From “Structure of Model A” published at Socionics Research Institute:

“In presence of harmonious development, these 4 vectors are balanced in an individual. If one or more of these vectors are amplified in comparison to others, it may indicate distortions in development. If a person has strengthened vector of globality, this is reflected by the fact that he sees things globally, such as projects, events, and people, and can see significant developments and challenges; at the same time he exaggerates their value. If a person has strengthened vector of situation, this is reflected in the fact that he easily orients in different situations, quickly and successfully adapts to events, and finds many creative solutions; at the same time he may be opportunistic and easily change his opinion and position. If a person has strengthened vector of norms, he carefully and accurately follows social norms and standards in both work and informal communication, in appearance, in style of speech (as he understands them), and ensures that the rules and the order are not violated. If a person has strengthened vector of personal experience, in most situations he relies primarily on himself or herself, on own experience and own opinions, while ignoring the opinions of others and not learning from the mistakes of others; he cannot broadly and creatively look at the situation, and evaluates people “by his own yardstick”.

From Sociomodel.ru:

“To give a simplified figurative example of the above descriptions, explaining anything on a 1-dimensional function, that “one should not step on the rake”, is meaningless: until a person steps on the rake and gets hit by it, he or she won’t “absorb” any recommendations and explanations; then, after getting hit by the rake, a person may not understand why this has happened and in the future may avoid anything resembling a rake even distantly (1-dimensional functions have skewed and distorted perception).
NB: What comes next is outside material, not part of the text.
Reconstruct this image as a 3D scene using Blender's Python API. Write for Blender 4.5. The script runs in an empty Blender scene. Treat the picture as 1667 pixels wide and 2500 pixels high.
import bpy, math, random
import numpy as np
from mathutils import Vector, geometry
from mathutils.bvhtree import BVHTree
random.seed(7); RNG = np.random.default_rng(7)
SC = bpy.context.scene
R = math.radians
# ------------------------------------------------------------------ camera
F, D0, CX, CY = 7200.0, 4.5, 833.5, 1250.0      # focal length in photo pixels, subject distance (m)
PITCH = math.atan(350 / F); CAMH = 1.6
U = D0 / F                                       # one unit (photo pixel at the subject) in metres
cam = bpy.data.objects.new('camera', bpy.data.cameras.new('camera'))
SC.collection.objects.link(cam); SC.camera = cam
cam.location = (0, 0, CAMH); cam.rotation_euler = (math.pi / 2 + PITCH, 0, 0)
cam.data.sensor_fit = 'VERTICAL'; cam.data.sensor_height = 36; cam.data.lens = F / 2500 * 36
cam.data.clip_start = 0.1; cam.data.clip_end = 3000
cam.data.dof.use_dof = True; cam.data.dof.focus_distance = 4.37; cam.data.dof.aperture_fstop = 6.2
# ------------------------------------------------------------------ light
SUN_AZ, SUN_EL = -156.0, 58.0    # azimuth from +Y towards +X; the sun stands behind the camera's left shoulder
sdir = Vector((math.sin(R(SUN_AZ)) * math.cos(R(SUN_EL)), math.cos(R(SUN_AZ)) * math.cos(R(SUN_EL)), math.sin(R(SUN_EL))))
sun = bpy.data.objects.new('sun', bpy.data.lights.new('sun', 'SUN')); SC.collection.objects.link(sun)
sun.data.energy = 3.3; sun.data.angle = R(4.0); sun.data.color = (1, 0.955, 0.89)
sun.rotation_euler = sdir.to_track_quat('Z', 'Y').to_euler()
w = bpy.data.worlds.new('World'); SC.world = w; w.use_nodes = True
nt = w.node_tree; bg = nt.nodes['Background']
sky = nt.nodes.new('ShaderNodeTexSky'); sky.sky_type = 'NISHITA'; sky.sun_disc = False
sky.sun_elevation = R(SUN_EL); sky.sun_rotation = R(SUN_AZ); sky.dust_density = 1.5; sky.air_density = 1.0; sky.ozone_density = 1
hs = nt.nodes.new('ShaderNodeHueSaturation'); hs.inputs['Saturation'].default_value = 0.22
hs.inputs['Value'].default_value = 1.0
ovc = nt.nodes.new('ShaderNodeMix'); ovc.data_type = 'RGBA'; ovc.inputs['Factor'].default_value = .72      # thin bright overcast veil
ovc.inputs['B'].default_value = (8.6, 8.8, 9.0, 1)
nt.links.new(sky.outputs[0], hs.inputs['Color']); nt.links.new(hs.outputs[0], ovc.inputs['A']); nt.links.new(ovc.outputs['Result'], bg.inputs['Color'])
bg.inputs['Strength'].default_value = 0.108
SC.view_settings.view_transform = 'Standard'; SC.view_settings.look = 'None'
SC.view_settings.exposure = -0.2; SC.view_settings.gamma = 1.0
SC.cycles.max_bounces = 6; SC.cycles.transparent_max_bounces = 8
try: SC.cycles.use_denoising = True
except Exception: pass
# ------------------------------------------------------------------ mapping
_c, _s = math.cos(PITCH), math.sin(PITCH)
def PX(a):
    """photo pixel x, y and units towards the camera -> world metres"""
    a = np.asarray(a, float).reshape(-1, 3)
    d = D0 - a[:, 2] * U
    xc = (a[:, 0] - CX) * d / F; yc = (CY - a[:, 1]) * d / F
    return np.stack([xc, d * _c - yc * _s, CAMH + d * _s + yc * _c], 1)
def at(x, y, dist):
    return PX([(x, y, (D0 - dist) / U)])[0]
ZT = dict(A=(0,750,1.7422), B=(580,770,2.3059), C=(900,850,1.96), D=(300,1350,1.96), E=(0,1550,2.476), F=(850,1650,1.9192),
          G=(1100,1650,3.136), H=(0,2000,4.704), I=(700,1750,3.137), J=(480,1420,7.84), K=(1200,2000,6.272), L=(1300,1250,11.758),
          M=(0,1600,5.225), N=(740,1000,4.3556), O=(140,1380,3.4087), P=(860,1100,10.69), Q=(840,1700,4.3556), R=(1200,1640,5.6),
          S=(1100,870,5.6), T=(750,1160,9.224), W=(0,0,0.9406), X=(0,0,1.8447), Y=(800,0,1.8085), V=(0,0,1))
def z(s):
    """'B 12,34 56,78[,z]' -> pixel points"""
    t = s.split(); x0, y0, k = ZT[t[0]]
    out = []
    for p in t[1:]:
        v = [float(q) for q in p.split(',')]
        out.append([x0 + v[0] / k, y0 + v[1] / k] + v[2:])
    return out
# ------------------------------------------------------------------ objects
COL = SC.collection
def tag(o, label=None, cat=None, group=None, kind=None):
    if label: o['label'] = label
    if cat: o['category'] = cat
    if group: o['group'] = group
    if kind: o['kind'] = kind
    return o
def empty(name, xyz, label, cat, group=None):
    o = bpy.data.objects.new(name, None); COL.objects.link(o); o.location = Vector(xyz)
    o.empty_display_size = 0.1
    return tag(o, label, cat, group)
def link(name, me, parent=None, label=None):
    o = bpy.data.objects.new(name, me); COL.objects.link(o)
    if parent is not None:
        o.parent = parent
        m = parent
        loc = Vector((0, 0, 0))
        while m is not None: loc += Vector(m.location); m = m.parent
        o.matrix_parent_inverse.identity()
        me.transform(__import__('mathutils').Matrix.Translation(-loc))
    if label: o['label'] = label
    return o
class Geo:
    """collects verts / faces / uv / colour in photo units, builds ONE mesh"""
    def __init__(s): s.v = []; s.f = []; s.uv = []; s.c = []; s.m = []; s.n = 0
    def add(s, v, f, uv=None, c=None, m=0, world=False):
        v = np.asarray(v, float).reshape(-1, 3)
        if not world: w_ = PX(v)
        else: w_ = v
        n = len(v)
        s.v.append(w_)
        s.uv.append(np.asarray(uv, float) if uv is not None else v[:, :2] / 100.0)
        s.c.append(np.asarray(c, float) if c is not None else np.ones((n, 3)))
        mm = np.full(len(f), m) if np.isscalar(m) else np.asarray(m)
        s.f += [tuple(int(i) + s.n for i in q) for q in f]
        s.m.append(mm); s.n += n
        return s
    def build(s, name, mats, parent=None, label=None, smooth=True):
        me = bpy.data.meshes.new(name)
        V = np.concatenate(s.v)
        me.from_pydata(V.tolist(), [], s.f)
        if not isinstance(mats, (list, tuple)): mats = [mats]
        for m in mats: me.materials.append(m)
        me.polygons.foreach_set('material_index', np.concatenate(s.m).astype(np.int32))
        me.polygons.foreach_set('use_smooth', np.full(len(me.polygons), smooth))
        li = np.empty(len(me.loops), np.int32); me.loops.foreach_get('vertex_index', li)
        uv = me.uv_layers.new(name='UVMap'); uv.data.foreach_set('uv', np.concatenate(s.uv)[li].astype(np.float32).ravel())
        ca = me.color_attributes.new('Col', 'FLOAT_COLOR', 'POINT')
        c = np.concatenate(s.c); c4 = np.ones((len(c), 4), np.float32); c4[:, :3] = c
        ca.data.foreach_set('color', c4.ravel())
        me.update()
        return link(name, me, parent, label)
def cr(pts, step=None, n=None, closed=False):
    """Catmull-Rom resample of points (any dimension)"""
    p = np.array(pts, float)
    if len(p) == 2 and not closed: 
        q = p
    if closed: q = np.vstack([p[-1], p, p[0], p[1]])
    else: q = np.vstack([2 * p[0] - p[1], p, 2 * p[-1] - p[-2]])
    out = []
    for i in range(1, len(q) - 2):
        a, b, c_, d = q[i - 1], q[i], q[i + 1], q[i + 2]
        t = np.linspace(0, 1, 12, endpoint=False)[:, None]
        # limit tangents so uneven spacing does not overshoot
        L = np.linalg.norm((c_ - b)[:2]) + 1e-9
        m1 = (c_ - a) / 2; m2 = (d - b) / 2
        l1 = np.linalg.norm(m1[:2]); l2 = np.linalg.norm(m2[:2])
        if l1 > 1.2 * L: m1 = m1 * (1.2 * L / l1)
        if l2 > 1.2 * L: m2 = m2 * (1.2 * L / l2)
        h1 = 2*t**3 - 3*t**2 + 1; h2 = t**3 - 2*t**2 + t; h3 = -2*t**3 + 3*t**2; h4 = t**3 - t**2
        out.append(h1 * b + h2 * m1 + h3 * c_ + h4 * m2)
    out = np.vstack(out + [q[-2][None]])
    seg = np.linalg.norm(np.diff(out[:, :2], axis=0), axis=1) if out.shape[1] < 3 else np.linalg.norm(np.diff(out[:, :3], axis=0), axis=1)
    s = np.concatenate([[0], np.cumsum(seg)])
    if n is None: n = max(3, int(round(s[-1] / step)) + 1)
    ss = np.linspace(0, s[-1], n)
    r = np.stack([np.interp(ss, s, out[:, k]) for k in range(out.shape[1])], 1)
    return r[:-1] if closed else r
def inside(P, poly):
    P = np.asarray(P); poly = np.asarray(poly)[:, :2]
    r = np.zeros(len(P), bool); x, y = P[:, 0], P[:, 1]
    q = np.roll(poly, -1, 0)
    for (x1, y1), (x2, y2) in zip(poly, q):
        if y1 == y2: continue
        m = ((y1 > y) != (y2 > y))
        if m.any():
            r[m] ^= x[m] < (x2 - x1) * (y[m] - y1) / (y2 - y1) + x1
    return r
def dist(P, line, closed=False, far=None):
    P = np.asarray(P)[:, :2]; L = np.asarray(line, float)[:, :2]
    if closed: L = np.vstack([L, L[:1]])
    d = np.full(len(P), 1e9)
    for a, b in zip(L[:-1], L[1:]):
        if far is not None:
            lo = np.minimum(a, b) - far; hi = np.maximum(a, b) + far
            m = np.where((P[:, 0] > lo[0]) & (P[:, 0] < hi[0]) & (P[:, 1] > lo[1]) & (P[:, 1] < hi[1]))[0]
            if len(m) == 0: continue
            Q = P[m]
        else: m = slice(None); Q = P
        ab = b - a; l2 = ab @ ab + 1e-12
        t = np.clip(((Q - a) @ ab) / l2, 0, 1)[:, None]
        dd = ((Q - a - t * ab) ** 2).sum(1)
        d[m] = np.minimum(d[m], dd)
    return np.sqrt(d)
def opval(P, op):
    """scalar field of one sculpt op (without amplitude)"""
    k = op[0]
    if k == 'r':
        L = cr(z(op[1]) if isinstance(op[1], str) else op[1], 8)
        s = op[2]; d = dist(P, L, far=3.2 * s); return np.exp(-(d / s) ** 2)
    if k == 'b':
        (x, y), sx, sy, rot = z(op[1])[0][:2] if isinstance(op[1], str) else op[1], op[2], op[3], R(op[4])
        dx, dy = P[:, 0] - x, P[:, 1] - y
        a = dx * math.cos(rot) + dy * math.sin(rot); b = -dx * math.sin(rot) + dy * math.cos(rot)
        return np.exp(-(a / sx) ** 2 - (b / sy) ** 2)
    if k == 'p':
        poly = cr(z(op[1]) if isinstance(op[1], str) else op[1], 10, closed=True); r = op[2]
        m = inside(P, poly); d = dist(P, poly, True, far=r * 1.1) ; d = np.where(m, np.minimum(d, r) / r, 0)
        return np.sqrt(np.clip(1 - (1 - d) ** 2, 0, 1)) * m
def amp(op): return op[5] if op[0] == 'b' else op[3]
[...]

A 2-dimensional function will understand and remember the advice that “one should not step on a rake”, but it will remember it in a formulaic sense and always apply it, even in situations when it’s possible to break this rule without any consequences (such as when a rake is standing vertically against a wall), until once again a person tries this out directly. In contrast to a 2-dimensional function, a 3-dimensional function is capable of seeing and distinguishing such “exceptional” situations. Finally, a 4-dimensional function does not need to be given such advice: looking at the rake, it is capable of perceiving what consequences can arise as a result of stepping on it.”